The dead cowboys were buried with a brass-band funeral, a major event in Tombstone, and one indicative of the stark political divisions between the Earps and Behan in a town where partisan newspapers attacked with tabloid readiness. The shootout spelled bad publicity to merchants. The sheriff engineered an inquest, but the Earps were acquitted. One of Earp’s brothers was subsequently murdered. Earp took off on a vendetta ride, stalked the murderer and, Barra argues persuasively, killed him. Earp and Marcus left Tombstone and eventually found their way to California, with stretches in San Diego, San Francisco and Los Angeles, interrupted by a stint of gold-mining in Nevada.
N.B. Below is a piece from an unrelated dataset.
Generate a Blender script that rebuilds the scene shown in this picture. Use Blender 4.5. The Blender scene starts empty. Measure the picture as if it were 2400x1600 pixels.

Legends rise from yellowed newsprint; how the stories followed Earp is central to Barra’s narrative. “What Wyatt couldn’t understand, couldn’t begin to understand, was that he had become the representative figure of an era that Americans would always look to when questions of the influence of the frontier on our national character or the relation of force to law would arise. . . . (His) story was being reshaped with dramatic suddenness in newspapers, magazines, and books.”
The taciturn Earp occasionally wrote to newspapers complaining of inaccuracies. But as he moved on in life, enjoying racetracks and investing and profits from saloons and gambling, the legend of Earp-at-Tombstone, however colored by factual distortion, embroidered his persona. As the film industry burgeoned, Earp and Marcus mingled with stars like Tom Mix, directors like John Ford, writers like Jack London. And so in his sunset years, the old warrior of Tombstone watched the resurrection of his exploits through celluloid. By all accounts he enjoyed himself in Hollywood, where then, as now, people paid for good stories. He died in 1929 at age 81, a happy man, the evidence suggests.